Judges
The first black judge to have been appointed by the president to the federal bench was William Henry Hastie, whom Franklin Delano Roosevelt named as a district court judge for the U.S. Virgin Islands in 1937.
Constance Baker Motley was a civil rights lawyer, lawmaker and judge whose career spanned six decades and was highlighted by numerous historic achievements, including becoming the first African American woman accepted at Columbia Law School, the first African American woman elected to the New York Senate, the first woman and the first black woman to hold the position of Manhattan Borough President, and the first African American woman appointed to serve as a federal district judge.
Constance Baker Motley was born on September 14, 1921 in New Haven, Connecticut, the ninth of 12 children born to parents who had emigrated from the island of Nevis in the West Indies. Her father worked as a chef for various Yale University student organizations, including Skull and Bones. She attended local schools in what was then an overwhelmingly white community. Wanting to attend college but lacking funds, Constance Motley was lowered to working as a struggling housekeeper after high school.
When she was 18, Motley made a speech at local African-American social center that was heard by Clarence W. Blakeslee, a white businessman and philanthropist who sponsored the center. He was impressed and offered to finance her education. Thrilled with the opportunity, Constance chose Fisk University in Tennessee, but was unprepared for the Jim Crow South.
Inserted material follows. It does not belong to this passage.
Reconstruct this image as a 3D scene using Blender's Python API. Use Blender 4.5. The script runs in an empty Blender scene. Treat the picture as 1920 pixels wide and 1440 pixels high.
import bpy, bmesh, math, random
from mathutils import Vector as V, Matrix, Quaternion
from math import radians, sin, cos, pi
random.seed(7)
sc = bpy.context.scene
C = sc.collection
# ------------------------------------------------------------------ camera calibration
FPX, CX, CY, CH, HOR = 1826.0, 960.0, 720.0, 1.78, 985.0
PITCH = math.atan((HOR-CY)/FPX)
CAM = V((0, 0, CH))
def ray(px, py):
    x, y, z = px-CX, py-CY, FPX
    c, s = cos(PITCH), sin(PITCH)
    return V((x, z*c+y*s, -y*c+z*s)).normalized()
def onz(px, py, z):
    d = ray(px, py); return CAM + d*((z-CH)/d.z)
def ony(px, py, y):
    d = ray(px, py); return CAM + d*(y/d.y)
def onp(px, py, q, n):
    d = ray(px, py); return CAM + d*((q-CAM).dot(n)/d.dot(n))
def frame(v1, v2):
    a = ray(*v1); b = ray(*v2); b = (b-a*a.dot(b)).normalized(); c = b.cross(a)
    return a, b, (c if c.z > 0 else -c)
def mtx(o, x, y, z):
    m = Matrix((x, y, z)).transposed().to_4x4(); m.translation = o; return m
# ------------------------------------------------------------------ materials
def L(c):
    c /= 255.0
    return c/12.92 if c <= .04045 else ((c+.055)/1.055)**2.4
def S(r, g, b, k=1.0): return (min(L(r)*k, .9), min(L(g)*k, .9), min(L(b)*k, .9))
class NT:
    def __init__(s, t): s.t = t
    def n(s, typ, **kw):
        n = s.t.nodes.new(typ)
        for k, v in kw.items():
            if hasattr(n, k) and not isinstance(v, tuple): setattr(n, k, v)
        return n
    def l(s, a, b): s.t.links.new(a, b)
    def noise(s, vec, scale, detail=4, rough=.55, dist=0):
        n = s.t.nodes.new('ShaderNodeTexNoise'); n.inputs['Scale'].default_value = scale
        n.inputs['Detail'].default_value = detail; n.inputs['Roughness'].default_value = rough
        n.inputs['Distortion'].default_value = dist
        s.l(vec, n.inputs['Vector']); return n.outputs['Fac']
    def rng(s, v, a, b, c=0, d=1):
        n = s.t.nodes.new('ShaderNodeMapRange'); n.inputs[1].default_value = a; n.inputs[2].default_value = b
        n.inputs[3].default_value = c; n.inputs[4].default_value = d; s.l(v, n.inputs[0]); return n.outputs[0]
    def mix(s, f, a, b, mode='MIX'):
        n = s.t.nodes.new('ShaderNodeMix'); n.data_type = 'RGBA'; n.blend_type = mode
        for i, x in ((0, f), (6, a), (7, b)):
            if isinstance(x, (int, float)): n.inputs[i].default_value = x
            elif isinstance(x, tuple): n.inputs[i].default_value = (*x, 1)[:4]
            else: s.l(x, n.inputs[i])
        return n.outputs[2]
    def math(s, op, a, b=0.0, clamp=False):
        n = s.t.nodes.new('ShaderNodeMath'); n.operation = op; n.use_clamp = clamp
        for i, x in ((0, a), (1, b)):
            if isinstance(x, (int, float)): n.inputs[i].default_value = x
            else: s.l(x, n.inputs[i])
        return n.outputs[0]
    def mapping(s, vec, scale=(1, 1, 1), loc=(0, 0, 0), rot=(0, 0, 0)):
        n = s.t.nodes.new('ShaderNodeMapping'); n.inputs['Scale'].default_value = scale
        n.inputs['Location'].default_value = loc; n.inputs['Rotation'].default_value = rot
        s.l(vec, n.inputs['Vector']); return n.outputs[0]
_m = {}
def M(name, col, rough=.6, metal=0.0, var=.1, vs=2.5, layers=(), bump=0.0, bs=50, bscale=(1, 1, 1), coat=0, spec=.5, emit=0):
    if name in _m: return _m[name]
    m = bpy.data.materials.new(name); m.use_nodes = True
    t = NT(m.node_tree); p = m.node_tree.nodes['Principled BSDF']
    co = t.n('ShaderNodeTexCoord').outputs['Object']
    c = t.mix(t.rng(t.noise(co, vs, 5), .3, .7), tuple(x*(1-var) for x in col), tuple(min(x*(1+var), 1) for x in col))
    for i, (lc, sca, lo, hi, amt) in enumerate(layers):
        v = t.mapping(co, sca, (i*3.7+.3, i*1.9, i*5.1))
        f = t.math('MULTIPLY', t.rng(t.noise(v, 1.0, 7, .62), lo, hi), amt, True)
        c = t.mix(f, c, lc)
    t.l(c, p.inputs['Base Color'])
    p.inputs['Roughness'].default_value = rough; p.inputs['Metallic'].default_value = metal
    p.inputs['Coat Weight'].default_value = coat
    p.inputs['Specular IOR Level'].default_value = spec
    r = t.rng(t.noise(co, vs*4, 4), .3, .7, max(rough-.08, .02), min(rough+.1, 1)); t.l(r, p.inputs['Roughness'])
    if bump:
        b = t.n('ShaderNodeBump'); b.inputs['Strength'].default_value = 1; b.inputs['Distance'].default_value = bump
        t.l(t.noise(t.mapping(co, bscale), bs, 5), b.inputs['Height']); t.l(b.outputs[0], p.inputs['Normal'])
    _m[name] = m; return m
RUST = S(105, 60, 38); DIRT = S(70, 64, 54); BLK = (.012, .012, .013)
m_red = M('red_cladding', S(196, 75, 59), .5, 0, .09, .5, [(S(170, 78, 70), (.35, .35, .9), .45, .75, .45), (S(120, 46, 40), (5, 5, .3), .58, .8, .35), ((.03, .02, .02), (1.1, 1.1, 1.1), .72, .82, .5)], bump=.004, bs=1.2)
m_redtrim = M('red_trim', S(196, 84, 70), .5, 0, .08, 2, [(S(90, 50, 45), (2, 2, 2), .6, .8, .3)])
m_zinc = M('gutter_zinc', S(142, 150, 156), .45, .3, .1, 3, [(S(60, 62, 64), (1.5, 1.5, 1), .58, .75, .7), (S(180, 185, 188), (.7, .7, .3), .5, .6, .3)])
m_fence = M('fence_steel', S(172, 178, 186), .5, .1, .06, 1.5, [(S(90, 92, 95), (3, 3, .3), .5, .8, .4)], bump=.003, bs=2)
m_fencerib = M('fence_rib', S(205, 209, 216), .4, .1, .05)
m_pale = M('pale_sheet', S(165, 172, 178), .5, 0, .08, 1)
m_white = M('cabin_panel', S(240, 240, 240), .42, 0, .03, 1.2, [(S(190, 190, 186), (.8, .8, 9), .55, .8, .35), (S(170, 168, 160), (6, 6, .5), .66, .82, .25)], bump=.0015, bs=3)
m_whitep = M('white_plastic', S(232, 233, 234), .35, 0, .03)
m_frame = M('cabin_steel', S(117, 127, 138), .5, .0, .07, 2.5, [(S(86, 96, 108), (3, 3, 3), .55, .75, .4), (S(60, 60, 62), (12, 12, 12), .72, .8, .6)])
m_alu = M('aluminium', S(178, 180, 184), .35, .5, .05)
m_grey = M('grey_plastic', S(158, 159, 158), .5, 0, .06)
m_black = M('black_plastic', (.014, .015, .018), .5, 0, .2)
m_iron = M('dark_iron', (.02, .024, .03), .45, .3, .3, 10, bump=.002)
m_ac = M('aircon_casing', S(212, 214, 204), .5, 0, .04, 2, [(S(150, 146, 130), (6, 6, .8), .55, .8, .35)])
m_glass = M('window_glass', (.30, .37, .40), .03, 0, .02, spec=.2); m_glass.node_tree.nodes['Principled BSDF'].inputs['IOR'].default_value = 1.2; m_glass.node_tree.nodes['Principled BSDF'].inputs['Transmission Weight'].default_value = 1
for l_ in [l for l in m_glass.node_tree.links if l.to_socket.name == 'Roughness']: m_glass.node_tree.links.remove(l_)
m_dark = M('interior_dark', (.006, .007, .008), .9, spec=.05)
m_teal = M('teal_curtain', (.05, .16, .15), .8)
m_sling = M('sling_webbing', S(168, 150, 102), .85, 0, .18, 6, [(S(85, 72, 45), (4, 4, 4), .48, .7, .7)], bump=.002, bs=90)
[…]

After less than two years, Constance Motley returned to the North and attended New York University.
After graduating from New York University in 1943, Constance Motley took a well-paying job with a wartime agency that aided the dependents of servicemen. A year later, she turned down a promotion to attend Columbia Law School. "That's the dumbest thing I ever heard, a complete waste of time," her supervisor told her. "Women don't get anywhere in the law." While still a law student at Columbia, Motley met Thurgood Marshall, the NAACP's legal director, who offered her a job as a law clerk in the organization's New York office.
In 1948, Constance Baker Motley began a 16 year career as a lawyer with the NAACP Legal Defense and Education Fund, serving as a key attorney in many of the major legal challenges of the civil rights era, including dozens of school desegregation challenges. She was the only woman on the legal team in the historic legal challenge to school segregation in Brown v. Board of Education. She was lead counsel for James Meredith in his successful battle to gain admission to University of Mississippi. She argued ten cases to the United States Supreme Court, winning nine of them.
Always a staunch supporter of civil rights, Constance Motley visited Dr. Martin Luther King Jr. in jail, sang freedom songs in churches that had been bombed, and spent a night under armed guard with Medgar Evers, the civil rights leader who was later murdered.
In February 1964, Constance Motley's high-level civil rights profile drew her into politics. A Democratic State Senate candidate from the Upper West Side was ruled off the ballot because of an election-law technicality. She accepted the nomination on the condition that it would not interfere with her N.A.A.C.P. work and handily defeated a Republican to become the first black woman elected to the State Senate. She was re-elected that November.
She remained in the job until February 1965, when she was chosen by unanimous vote of the City Council to fill a one-year vacancy as Manhattan borough president. In citywide elections nine months later, she was re-elected to a full four-year term with the endorsement of the Democratic, Republican and Liberal Parties.
In 1966, President Lyndon B. Johnson appointed Constance Motley as a judge on the United States District Court for the Southern District of New York at the urging of Senator Robert F. Kennedy of New York, a Democrat, and with the support of Senator Jacob K. Javits, a Republican. The opposition of Southern senators like James O. Eastland, a Mississippi Democrat, was beaten back, and her appointment was confirmed. She became chief judge of the district in 1982 and senior judge in 1986.
Judge Motley won cases that ended segregation in Memphis restaurants and at whites-only lunch counters in Birmingham, Alabama. She fought for King's right to march in Albany, Georgia. Motley also played an important role in representing blacks seeking admission to the Universities of Florida, Georgia Alabama and Mississippi and Clemson College in South Carolina.
In 1993, Constance Motley was inducted into the National Women's Hall of Fame. In 2001, President Bill Clinton awarded her the Presidential Citizens Medal. The NAACP awarded her the Spingarn Medal, the organization's highest honor, in 2003.